We found dangerous pesticides hidden in legal cannabis

Currently, California does not conduct independent checks on pesticide levels in cannabis sold to consumers or on the accuracy of private pesticide tests that certify cannabis for sale.

To see where that leaves consumers, The Times and WeedWeek conducted their own tests. Journalists purchased products from licensed dispensaries across the state. Two licensed cannabis testing laboratories, Anresco Laboratories in San Francisco and SC Labs in Santa Cruz, agreed to test the samples for an expanded list of pesticides.

The samples were selected for a variety of reasons: sales promotions, unusually high potency levels, or were named in complaints to regulators. The tests also focused on vaporizers, which due to their concentrated oils may pose a greater threat to consumers' health.

Journalists removed packaging and obscured labels so that laboratories would not know which products were being tested. In many cases, both laboratories tested the same product and other products were retested.

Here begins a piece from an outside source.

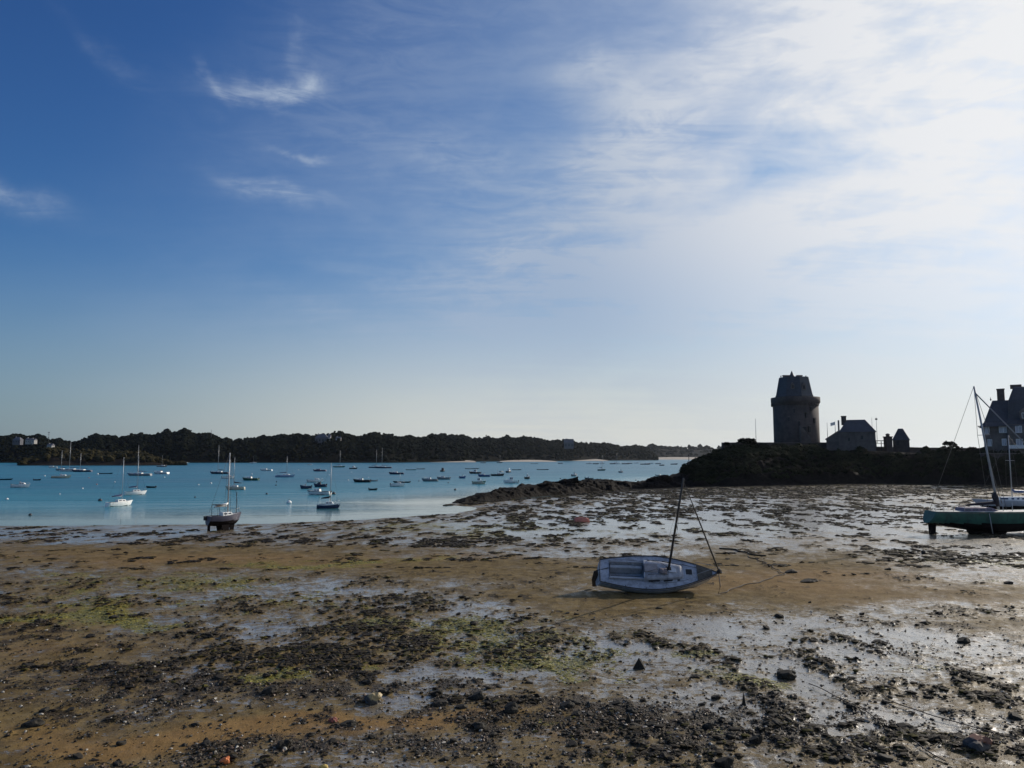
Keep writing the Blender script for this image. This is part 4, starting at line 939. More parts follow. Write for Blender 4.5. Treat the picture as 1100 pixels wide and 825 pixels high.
def place(px, py, z=0.0):
    p = at_z(px, py, z); return p
BN = {'sail': 'sailboat', 'motor': 'motorboat', 'dinghy': 'dinghy'}
def craft(kind, px, py, lpx, label, top=P_WHITE, yaw=0, mtop=None, cover=CANV_B, stripe=None, group='boats moored in the estuary', house=False, cab=None, heel=0, dpy=0, Lm=None):
    p = place(px, py + dpy); D = p.y; cy = abs(math.cos(R(yaw)))
    L = Lm or max(2.2, lpx / F * D / max(cy + 0.3 * abs(math.sin(R(yaw))), .3)); 
    t = thing(BN[kind], label, {'sail': 'sailboat', 'motor': 'motorboat', 'dinghy': 'dinghy'}[kind], (p.x, p.y, 0), (R(heel), 0, R(yaw)), group)
    cm = cab or P_WHITE
    if kind == 'sail':
        B, FB = L * .31, .62 + L * .035; rg = hull_pts(L, B, FB, .45, .70, .18); hull_part(rg, t, top, P_ANTI, stripe=stripe)
        cabin_part(t, L, B, FB, .48, -L * .12, L * .26, .60, cm)
        mb = MB(); mb.box((-L * .28, 0, FB + .02), (L * .26, B * .42, .10)); mb.build('cockpit', CANV_D, t)
        H = (CZ + (490 - (mtop if mtop else py - lpx)) / F * D) - FB - .4
        mast_parts(t, L * .10, FB + .4, H, L, B, L * .5, -L * .48, FB * 1.3, cover=cover, r=max(.06, min(.11, D * .00022)))
        mb = MB(); mb.box((-L * .52, 0, -.1), (.12, .05, .9)); mb.build('rudder', top, t)
        rail_parts(t, [(L * .34, -B * .24, FB * 1.2), (L * .5, 0, FB * 1.3), (L * .34, B * .24, FB * 1.2)], .5)
    elif kind == 'motor':
        B, FB = L * .36, .75 + L * .02; rg = hull_pts(L, B, FB, .35, .88, .22, full=2.6); hull_part(rg, t, top, P_ANTI, stripe=stripe)
        if house:
            cabin_part(t, L, B, FB, 1.55, -L * .14, L * .14, .62, cm, front=.12, name='wheelhouse', wins=2); cabin_part(t, L, B, FB, .5, L * .10, L * .33, .55, cm, wins=1)
        else:
            cabin_part(t, L, B, FB + .02, .62, -L * .05, L * .32, .62, cm, front=.9, wins=2)
            mb = MB(); mb.box((-.02 * L, 0, FB + .82), (.05, B * .5, .45), Euler((0, -.5, 0))); mb.build('windscreen', glassm, t)
        mb = MB(); mb.box((-L * .30, 0, FB), (L * .28, B * .55, .12)); mb.build('cockpit', CANV_D, t)
        if L < 7: outboard(t, -L * .5, FB * .8)
        rail_parts(t, [(L * .25, -B * .32, FB * 1.15), (L * .5, 0, FB * 1.35), (L * .25, B * .32, FB * 1.15)], .45)
        if mtop: mb = MB(); mb.tube([(0, 0, FB + .5), (0, 0, CZ + (490 - mtop) / F * D)], .05, 6); mb.build('mast', ALU, t)
    else:
        B, FB = L * .40, .42; rg = hull_pts(L, B, FB, .18, .82, .25, n=11, m=6); hull_part(rg, t, top, P_ANTI, open_boat=True)
        for xx in (-.25, .08):
            mb = MB(); mb.box((L * xx, 0, FB * .62), (.22, B * .80, .04)); mb.build('thwart', DECK, t)
        outboard(t, -L * .5, FB * .7)
        if mtop: mb = MB(); mb.tube([(L * .1, 0, 0), (L * .1, 0, CZ + (490 - mtop) / F * D)], .05, 6); mb.build('mast', ALU, t)
    return t

S_, M_, D_ = 'sail', 'motor', 'dinghy'
craft(M_, 22, 523.5, 18, 'white motor cruiser lying at the left edge of the anchorage', P_WHITE, 5)
craft(D_, 4, 515.5, 17, 'long dark skiff cut by the left edge of the photo', P_BLACK, 3)
craft(M_, 57, 502.5, 8, 'small white boat with a blue canvas hood close under the low island', P_WHITE, 200)
craft(S_, 67, 505.5, 14, 'leftmost of three dark yachts rafted under the low island', P_GREY, 178, 484)
craft(S_, 77, 506.2, 26, 'tallest masted pale yacht in the middle of the three under the low island', P_WHITE, 180, 475, stripe=P_NAVY)
craft(S_, 88, 506.8, 20, 'dark yacht at the right of the three under the low island', P_NAVY, 182, 486.5)
craft(M_, 65.5, 513.5, 18, 'cream motorboat in front of the three yachts by the low island', P_CREAM, 12)
craft(D_, 114, 509, 13, 'long low black skiff between the low island yachts and the grey yacht', P_BLACK, 2)
craft(S_, 150, 511, 24, 'long grey blue yacht with a tall thin mast left of the channel', P_GREY, 179, 478, stripe=P_BLUE)
craft(S_, 145, 531.5, 19, 'white sloop with navy sail cover and its stern to the left', P_WHITE, 48, 491)
craft(S_, 128, 543.5, 16, 'white sloop nearest the beach at left, seen from its quarter', P_WHITE, 66, 491, Lm=5.4)
craft(D_, 40, 516, 7, 'tiny dark tender between two white motorboats at left', P_BLACK, 0)
craft(M_, 174, 501.5, 10, 'small grey boat with a thin mast off the tip of the low island', P_GREY, 0, 489)
craft(M_, 173, 509, 17, 'white cabin boat just below the thin masted grey boat', P_WHITE, 170)
craft(D_, 162, 524, 9, 'dark rubber dinghy with a white bow near the white sloop', P_BLACK, 190)
craft(M_, 199, 497.8, 8, 'pale launch against the tip of the low island', P_WHITE, 0, group='distant boats along the far shore')
craft(S_, 236, 509, 19, 'dark hulled yacht with a bundle of sail on its stern behind the legged boat', P_NAVY, 178, 478, cover=CANV_D)
craft(M_, 245, 514, 12, 'white motorboat just left of the legged boat mast', P_WHITE, 20)
craft(S_, 253, 526, 19, 'yellowish white sloop close behind the boat standing on legs', P_CREAM, 182, 491, cover=CANV_D)
craft(M_, 269.5, 516, 17, 'dark green motorboat right of the legged boat mast', P_GREEN, 176)
craft(M_, 286, 505.8, 12, 'small white runabout right of the green motorboat', P_WHITE, 180)
craft(M_, 272, 497.6, 7, 'tiny white boat with a short mast at the foot of the far wood', P_WHITE, 0, 490, group='distant boats along the far shore')
craft(S_, 306, 512.5, 19, 'pale blue hulled sloop in mid channel', paint('pale blue hull', (.30, .38, .52)), 0, 490)
craft(M_, 333, 499.5, 5, 'tiny white cabin boat straight above the purple hull', P_WHITE, 0, group='distant boats along the far shore')
craft(M_, 343.5, 506.3, 13, 'low purplish boat with a flat cabin', P_PURP, 180, cab=P_PURP)
craft(S_, 364, 502, 12, 'greenish yacht with a thin mast under the grey villa', P_GREEN, 0, 484)
craft(M_, 379.5, 503.8, 8, 'squat dark cabin boat right of the greenish yacht', P_BLACK, 0, house=True)
craft(M_, 338.5, 518, 16, 'white cruiser at the back of the cluster of motorboats', P_WHITE, 8)
craft(M_, 328.5, 525, 11, 'dark hulled cuddy boat with white bow at the left of the cluster', P_NAVY, 200, cab=P_WHITE)
craft(M_, 344, 523, 13, 'dark blue boat squeezed in the middle of the cluster', P_NAVY, 175, cab=CANV_D)
craft(M_, 343, 531.5, 25, 'largest white motor yacht at the front of the cluster', P_WHITE, 172, stripe=P_GREY)
craft(S_, 352.5, 546, 23, 'dark hulled sloop nearest the beach in mid bay', P_NAVY, 2, 497, stripe=P_WHITE, cover=CANV_D)
craft(M_, 389, 518, 17, 'black hulled open cruiser with white deck and a tender astern', P_BLACK, 180)
craft(D_, 401, 517, 7, 'grey tender just right of the black hulled open cruiser', P_GREY, 180)
craft(D_, 401, 526.5, 7, 'small dark dinghy alone below the black hulled cruiser', P_BLACK, 0)
craft(S_, 403, 502.6, 13, 'left one of two dark yachts rafted under the middle wood', P_NAVY, 0, 483)
craft(S_, 412, 502.9, 17, 'right one of two dark yachts rafted under the middle wood', P_NAVY, 180, 481)
craft(M_, 426, 509.5, 15, 'navy motorboat with white cabin top right of the black cruiser', P_NAVY, 182)
craft(D_, 431.5, 518.5, 17, 'long dark open boat with a stub mast behind the white fishing boat', P_BLACK, 178, 508)
craft(M_, 427, 522.5, 14, 'white fishing boat with a stern pole in front of the long dark open boat', P_WHITE, 4)
craft(D_, 441.5, 505, 10, 'flat greenish skiff beyond the navy motorboat', P_GREEN, 0)
craft(D_, 452, 504, 8, 'flat dark skiff right of the greenish skiff', P_BLACK, 0)
craft(M_, 462, 517, 16, 'grey white cruiser at the left of a close pair', P_GREY, 178, cab=P_WHITE)
craft(M_, 476.5, 515, 13, 'duller cruiser at the right of the close pair', P_GREY, 182)
craft(M_, 475.7, 506.6, 9, 'boxy dark wheelhouse boat beyond the close pair', P_BLACK, 80, house=True, cab=CANV_D, Lm=6.5)
craft(M_, 496.8, 513.8, 6, 'tiny blue boat between the close pair and the green white fishing boat', P_BLUE, 0)
craft(D_, 507, 503.8, 14, 'long thin dark pontoon boat beyond the two tone cruiser', P_BLACK, 0)
craft(M_, 510.5, 508.8, 12, 'dark and white two tone cruiser in the right group', P_BLACK, 178, house=True)
craft(M_, 520, 512, 12, 'low blue grey boat right below the two tone cruiser', P_BLUE, 180)
craft(M_, 514.5, 520, 13, 'green and white fishing boat with a wheelhouse near the spit', P_CREAM, 0, house=True, stripe=P_GREEN)
craft(M_, 534.5, 511.2, 13, 'dark hull with low cabin and thin mast in the right group', P_BLACK, 4, 503)
craft(D_, 539, 507, 5, 'small grey tender behind the dark hull with the thin mast', P_GREY, 60)
craft(M_, 546.5, 507.6, 8, 'dark boxy boat right of the grey tender', P_BLACK, 70, house=True, Lm=6)
craft(D_, 555, 505, 9, 'thin dark skiff right of the dark boxy boat', P_BLACK, 0)
craft(M_, 549, 519, 15, 'white wheelhouse boat nearest the rocky spit', P_WHITE, 184, house=True)
craft(M_, 566.5, 514.5, 6, 'small dark cabin boat off the end of the spit', P_BLACK, 30, house=True)
craft(D_, 583, 504.8, 12, 'flat black barge right of the thin skiff', P_BLACK, 0)
craft(S_, 536.5, 497.4, 6, 'little dark yacht at the foot of the middle wood', P_BLACK, 0, 489, group='distant boats along the far shore')
craft(M_, 519, 497.5, 6, 'faint grey launch left of the little dark yacht', P_GREY, 0, group='distant boats along the far shore')
craft(D_, 574, 498.3, 7, 'thin dark skiff on the far side right of the little dark yacht', P_BLACK, 0, group='distant boats along the far shore')
craft(M_, 617, 511.6, 7, 'pale small motorboat beyond the boulders of the spit', P_GREY, 40, 503)
craft(M_, 632.5, 515.8, 8, 'dark boat half hidden behind the rocks of the spit', P_BLACK, 178)
craft(S_, 646, 505.5, 8, 'green yacht with a thin mast off the right bank', P_GREEN, 0, 495, cover=CANV_D)
craft(M_, 667, 507.8, 5, 'tiny grey boat right of the green yacht', P_GREY, 30, 501)
craft(D_, 707, 511, 6, 'dinghy floating behind the tallest boulder of the spit', P_GREY, 30)
for k, (x_, y_, l_, c_, m_) in enumerate([(602, 498.2, 5, P_GREY, 0), (633, 498.4, 7, P_WHITE, 0), (640, 498.6, 6, P_BLACK, 0), (658, 498.6, 6, P_BLACK, 0), (662, 498.5, 8, P_WHITE, 487), (672, 498.6, 8, P_BLACK, 0), (676, 498.2, 6, P_GREY, 0),
                                           (693, 499, 10, P_BLACK, 0), (699, 498.2, 6, P_WHITE, 0), (707, 498.4, 6, P_GREY, 0), (711, 500.2, 5, P_BLACK, 0), (724, 499.0, 7, P_BLACK, 0), (647, 498.2, 5, P_WHITE, 489), (684, 497.8, 5, P_WHITE, 0)]):
    where = ['first', 'second', 'third', 'fourth', 'fifth', 'sixth', 'seventh', 'eighth', 'ninth', 'tenth', 'eleventh', 'twelfth', 'thirteenth', 'fourteenth'][sorted([602, 633, 640, 658, 662, 672, 676, 693, 699, 707, 711, 724, 647, 684]).index(x_)]
    tone = {id(P_GREY): 'grey', id(P_WHITE): 'white', id(P_BLACK): 'dark'}[id(c_)]
    craft(S_ if m_ else M_, x_, y_, l_, f'tiny {tone} boat, {where} from the left in the far row before the right bank', c_, 0, m_ or None, group='distant boats along the far shore')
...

In total, 66 tests were conducted to detect more than 100 pesticides, far more than California's required screening of 66 chemicals. Other pesticides may be present. Results from a state agricultural laboratory that conducted tests for regulators showed 16 additional pesticides that Anresco and SC Labs were not prepared to measure for.

Anresco and a third lab, Infinite Chemical Analysis Labs in San Diego, provided additional test results to the Times, which had sent those results to state regulators. In these cases, the laboratories selected which products to test.